Kütüphanede şu anda üç sergi gezilebiliyor. Sergilerin olması da burayı uğrak yeri işlevine de kavuşturacaktır.
Sergiler sürekli değişmeli, başka yerlerde görülemeyecek belgeler, fotoğraflar sergilenmelidir.
Kütüphane, şimdilerde bir dilin, bir kültürün mekânı değildir.
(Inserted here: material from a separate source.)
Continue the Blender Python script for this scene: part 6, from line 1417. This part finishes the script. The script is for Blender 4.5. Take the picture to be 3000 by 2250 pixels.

Filozofun dediği gibi, dünya küçük bir köy olduğuna göre çeşitli dillerdeki kaynakların da burada bulunması, buranın uluslararası bir çalışma alanı olmasını sağlayacaktır.
Türkiye’ye gelen araştırmacılar bu kütüphaneden yararlanacaklardır, elbette Türkiye’de yaşayanlar da başka milletler için buradaki kaynaklardan yararlanacaklardır.
Kütüphanesi olan birçok dostum kitaplarını bağışlayacak yer arayışında bana da sormuşlardır.
Bence bu dostlarım kitaplarını Millet Kütüphanesi’ne bağışlayabilirler. Kütüphaneleri devlet garantisinde yaşayacaktır.
Cumhurbaşkanı’nın yaptığı çağrıya katılmalarını öneririm.
Kütüphane yazımı rakamlarla bitireyim.
*4 milyon basılı kaynak (2 milyon kitap, 2 milyon süreli yayın)
*125 bin metrekare
*5 bin 500 oturma kapasitesi
*201 km raf uzunluğu
*100 farklı ülkeden kitap
*134 farklı dilde kitap.
* * *
BEN DE en kısa sürede kendi kitaplarımı imzalayıp kütüphaneye gideceğim.